10 October 2007

Pan’s Labyrinth (El Laberinto del fauno)


This film is highly original, a very Grimm fairy tale. I’m not sure this is a legitimate literary parallel, but it was very much in the Magic Realist style of latin novelists like Marquez.

It presents reality very much as the child Ofelia sees it, while still allowing us to see outside and beyond her view to include events as they might be objectively. The lovely thing is that it is not ever apparent whose eyes we are seeing with: Ofelia’s, whose world is filled with mythical creatures or the adults’ that act around her, whose reality is fascist Spain, 1944.

I loved the design of the film, especially the faun itself and particularly of the Pale Man, who places eyeballs in the stigmata in his hands. We are very much in the territory of surrealists like Jan Svankmajer or the Brothers Quay.

Nevertheless, for me the experience was marred by its luxurious (and eventually deadening) brutality. It bothered me very much that a film that is so solidly for the importance of the imagination, and places such a high value in the purity and innocence of the child Ofelia can be so frank about its very impure lust for violence. I’m not talking here about the characters’ lust for violence, but the film’s itself.

It is important, for example, that we register what a sadistic monster the step father is by hitting us between the eyes with the kind of violence he’s prepared to dish out to partisans or even just those suspected of sheltering them when the children are out of view. Did we need to see him smash in the face of a suspected partisan with the end of a wine bottle in a long take? Possibly not, but at least a point was being made.

I thought this apparent strategy was clever.
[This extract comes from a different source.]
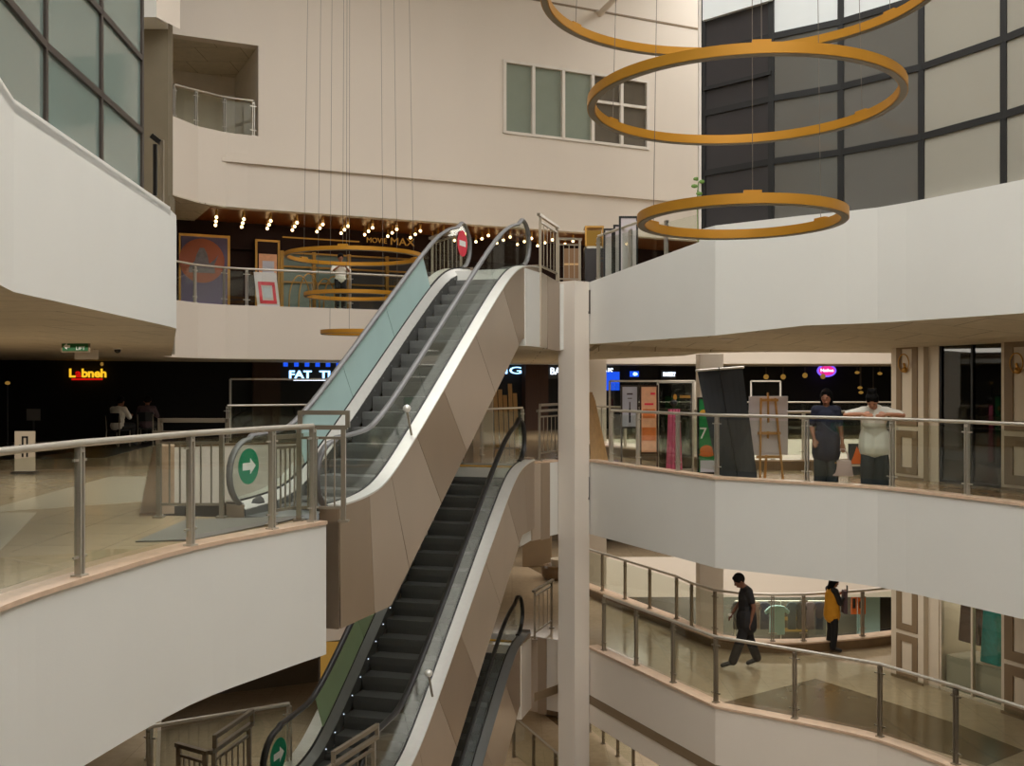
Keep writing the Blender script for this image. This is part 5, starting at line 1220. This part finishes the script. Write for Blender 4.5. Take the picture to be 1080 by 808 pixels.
    T = UD * ((a1 - a0) / 2 - .03); c0 = Wp((a0 + a1) / 2, .3, Z2 + .01); c1 = Wp((a0 + a1) / 2 - .06, .5, zz1); up_ = (c1 - c0); nn = T.cross(up_).normalized(); mid = (c0 + c1) / 2
    MB().obox(mid, T, up_ / 2, nn * .012).build('board', 'paper', t)
    b = MB(); ww, hh_ = .72, .40; bc = mid - up_ * .10
    if nn.y > 0: nn = -nn
    for s_ in (-1, 1): b.obox(bc + T * .62 * s_ + nn * .016, T * .13, up_ * .31, nn * .004); b.obox(bc + up_ * .27 * s_ + nn * .016, T * .74, up_ * .05, nn * .004)
    b.build('red_frame', 'red', t); MB().obox(bc + nn * .016, T * .34, up_ * .16, nn * .003).build('blank_square', 'lilac', t)
    # glass shop window of the cinema with gold posts
    u0, u1 = wu(297, v), wu(392, v)
    t = struct(MB().box(0, .001, 0, .001, 0, .001).build('window_7', 'goldm')); bpy.data.objects.remove(t)
    b = MB()
    for px in (297, 331, 368, 408, 440): u = wu(px, v); wbox(b, u - .05, u + .05, v - .05, v + .05, Z2, 5.45)
    for z in (4.55, 5.0, 5.40): wbox(b, u0, wu(440, v), v - .03, v + .03, z - .025, z + .025)
    t = struct(b.build('window_7', 'goldm'))
    for px0, px1, m in ((297, 331, 'pteal'), (331, 368, 'pteal'), (368, 408, 'pdark'), (408, 440, 'pdark')):
        b = MB(); wbox(b, wu(px0, v) + .05, wu(px1, v) - .05, v + .06, v + .08, Z2, 5.42); b.build('window_pane', m, t)
    # gold hoop barriers in front of the cinema window
    for i, px in enumerate((316, 326, 343, 352)):
        vv = 1.5 + .25 * i; u = wu(px, vv); c = Wp(u, vv, Z2); t = thing('gold_hoop', ('leftmost gold hoop barrier before the cinema window', 'second gold hoop barrier before the cinema window', 'third gold hoop barrier before the cinema window', 'gold hoop barrier beside the person in white shirt')[i], 'barrier', c, group='gold hoops before the cinema')
        n = 14; MB().tube([c + UD * .3 * math.cos(math.pi * j / n) + Vector((0, 0, .25 + (.75 + .1 * (i % 2)) * math.sin(math.pi * j / n))) for j in range(n + 1)], .02, 8).build('hoop', 'goldm', t, smooth=True)
        for s_ in (-.3, .3): q = c + UD * s_; MB().tube([q, q + Vector((0, 0, .26))], .02, 8).build('leg', 'goldm', t); MB().lathe([(0, 0), (.09, 0), (.09, .02), (0, .02)], q, 12).build('foot', 'goldm', t)
    # upper right landing: white poster backs, popcorn stand, brown carton
    for i, (px0, px1, py0, py1, Yd) in enumerate(((638.5, 645, 243, 292, 21.4), (649, 653.5, 239, 290, 21.2), (655, 671, 230, 288, 20.8))):
        x0, x1, y0, y1, z0, z1 = frontbox(px0, py0, px1, py1, Yd, .04); t = thing('poster_board', ('narrow white poster board leftmost behind the upper right railing', 'narrowest white poster board second behind the upper right railing', 'wide white poster board with dark frame behind the upper right railing')[i], 'poster', ((x0 + x1) / 2, Yd, Z2), group='poster boards on the upper landing')
        b = MB(); f = .04; b.box(x0 - f, x0, y0, y1, Z2, z1 + f).box(x1, x1 + f, y0, y1, Z2, z1 + f).box(x0, x1, y0, y1, z1, z1 + f).box(x0, x1, y0, y1, z0 - f, z0); b.build('frame', 'black', t); MB().box(x0, x1, y0 + .01, y1 - .01, z0, z1).build('panel', 'paper', t); MB().box(x0 - f, x1 + f, y0 - .12, y1 + .12, Z2, Z2 + .03).build('foot', 'black', t)
    x0, x1, y0, y1, z0, z1 = frontbox(617, 240, 637, 262, 24.0, .5); t = thing('kiosk', 'glass kiosk with a gold lit top behind the upper right railing', 'kiosk', ((x0 + x1) / 2, 24.2, Z2)); MB().box(x0, x1, 24, 24.5, Z2, z0).build('counter', 'pdark', t); MB().box(x0, x1, 24, 24.5, z0, z0 + .05).build('counter_top', 'steel', t)
    MB().box(x0 + .05, x1 - .05, 24.1, 24.45, z0 + .08, z1 - .05).build('lit_case', 'ltamb', t); MB().box(x0, x1, 24, 24.5, z1, z1 + .04).build('roof', 'goldm', t)
    for x in (x0 + .02, x1 - .02): MB().box(x - .02, x + .02, 24, 24.04, z0, z1).build('post', 'goldm', t)
    x0, x1, y0, y1, z0, z1 = frontbox(595, 262, 611, 285, 23.0, .35); o = MB().box(x0, x1, 23, 23.35, Z2, z1).build('carton', 'brownbox', bevel=.01); MB().box(x0, x1, 22.995, 23.0, (Z2 + z1) / 2 + .1, (Z2 + z1) / 2 + .14).build('tape', 'wood', o); tag(rebase(o), 'brown carton behind the bar barrier on the upper landing', 'box')
    # ground and lower floor seats
    for i, (px, py, z, lab) in enumerate(((590, 610, Z0, 'round brown planter bench on the lower floor left of the white column'), (590, 752, ZM, 'round brown planter bench on the ground floor left of the white column'))):
        c = on(px, py, z); t = thing('planter_bench', lab, 'bench', c); MB().lathe([(0, 0), (.42, 0), (.5, .08), (.5, .30), (.44, .38), (.36, .38), (.32, .32), (0, .32)], c, 28).build('ring_seat', 'curb', t, smooth=True); MB().lathe([(0, .32), (.22, .32), (.25, .55), (.20, .55), (.18, .48), (0, .48)], c, 20).build('pot', 'panel', t, smooth=True)
    # lower floor dark counter seen under the middle escalator
    c = at(568, 0, 31.5); x0, x1, y0, y1, z0, z1 = frontbox(551, 550, 582, 579, 31.0, .6); o = MB().box(x0, x1, 31, 31.6, Z0, z1).build('info_desk', 'taupe', bevel=.02); MB().box(x0 - .05, x1 + .05, 30.95, 31.65, z1, z1 + .05).build('desk_top', 'curb', o); tag(rebase(o), 'taupe desk on the lower floor under the middle escalator head', 'desk')
    # yellow lit shop panel low on the left
    x0, x1, y0, y1, z0, z1 = frontbox(338, 690, 366, 735, 28.3, .1); 
    t = thing('lit_panel', 'amber lit shop panel low behind the middle escalator', 'panel', ((x0 + x1) / 2, 28.3, ZM)); MB().box(x0, x1, 28.3, 28.4, ZM, -5.42).build('panel', 'ltamb', t); MB().box(x0 - .05, x0, 28.28, 28.42, ZM, -5.42).box(x1, x1 + .05, 28.28, 28.42, ZM, -5.42).build('frame', 'frame', t)
# ------------------------------------------------------------ light, camera, view
def area(name, loc, sx, sy, power, col=(1, .9, .76), rot=(0, 0, 0)):
    l = bpy.data.lights.new(name, 'AREA'); l.shape = 'RECTANGLE'; l.size = sx; l.size_y = sy; l.energy = power; l.color = col
    o = bpy.data.objects.new(name, l); COL.objects.link(o); o.location = loc; o.rotation_euler = rot; return o
def build_light():
    w = bpy.data.worlds.new('sky'); bpy.context.scene.world = w; w.use_nodes = True
    bg = w.node_tree.nodes['Background']; bg.inputs[0].default_value = (1.0, .98, .95, 1); bg.inputs[1].default_value = SKY
    for n, loc, sx, sy, p in (
        ('light_cinema', (-4.6, 29.2, 6.1), 5, 1.2, 8), 
        ('light_middle_walk', (4.9, 19.4, 2.30), 3.0, 1.6, 24), ('light_middle_back', (0, 31, 2.2), 8, 2, 30), ('fill_second_opening', (8, 29, 2.2), 7, 3, 80), ('fill_upper_second', (8.5, 29, 6.5), 7, 3, 170),  # second-opening lights have no fitting, added to brighten the far fascia
        ('light_lower_walk', (5.4, 18.8, -1.55), 3.5, 2, 26), ('light_lower_back', (0, 31, -1.6), 8, 2, 36), ('light_lower_second', (8, 28, 1.8), 8, 6, 120),
        ('light_ground', (-3, 25, -5.5), 6, 4, 30), ('light_ground_shop', (8.5, 36.3, -5.5), 6, 1.5, 90), ('light_left_walk', (-8, 15, 2.2), 3, 6, 40)):
        area(n, loc, sx, sy, p * 2.2, (1, .935, .85))
    a = Rp(1.6, -.8, -1.6); area('light_shop_window', a, 1.2, .8, 26)
def build_camera():
    c = bpy.data.cameras.new('camera'); c.sensor_width = 36; c.sensor_fit = 'HORIZONTAL'; c.lens = F / 1080 * 36; c.clip_end = 200
    o = bpy.data.objects.new('camera', c); COL.objects.link(o); o.location = (0, 0, H); o.rotation_euler = (R(90), 0, 0)
    s = bpy.context.scene; s.camera = o
    v = s.view_settings; s.display_settings.display_device = 'sRGB'; v.view_transform = 'Standard'; v.look = 'None'; v.exposure = EXPO; v.gamma = 1; v.use_curve_mapping = False
    s.cycles.max_bounces = 10; s.cycles.transparent_max_bounces = 24; s.cycles.diffuse_bounces = 5; s.cycles.glossy_bounces = 4
    s.cycles.use_denoising = True; s.cycles.sample_clamp_indirect = 6
SKY, EXPO = 4.4, 0.0
defm()
build_slabs(); build_backwall(); build_curtains(); end_plates(); build_edges(); build_shops()
build_escalators(); build_railings(); build_rings(); build_bulbs(); build_signs(); build_props(); build_people()
build_light(); build_camera()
Shock the audience early and every suspenseful situation thereafter is filled with dread. We’ve seen what he is capable of and so we fear the same end for characters we have grown to care about.

But shortly after, writer/director Guillermo Del Toro seems to dispense with such bourgeois restraint and gives it to us in bucketloads. By the time I got to Capitan Vidal stitching up his own razored face in the mirror, I started to feel like I was watching a movie directed by Herschell Gordon Lewis. This was clearly a moment intended to create pandemonium amongst the teenagers in the back row, and it worked in my loungroom, let me assure you.
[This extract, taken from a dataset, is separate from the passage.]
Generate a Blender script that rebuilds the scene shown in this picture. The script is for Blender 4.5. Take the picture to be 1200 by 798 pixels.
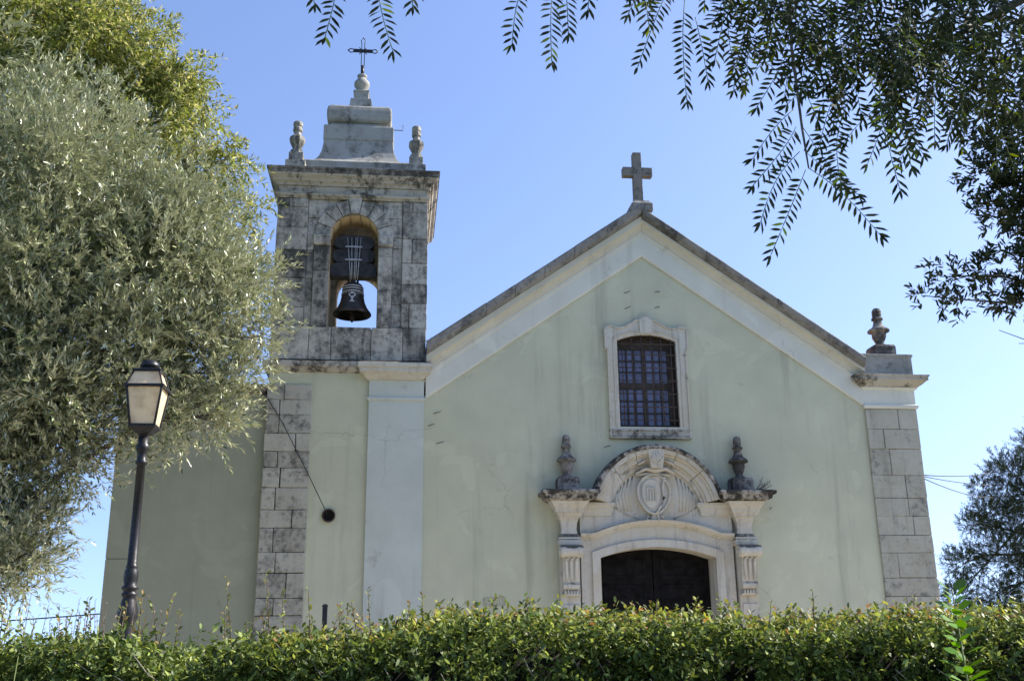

It’s not violence per se I object to, but the bad faith. I am very much in the minority here, since the film has received almost universal praise, but by the end of the film I felt like he was having a lend of me and I intensely disliked the sensation.

1 comment:

Michael Leddy said...

Your observations are spot on, Sean. The scene with the mirror is just too much, and defeats its own purpose, as it leaves the viewer wondering "How'd they do that?" instead of focusing on the film.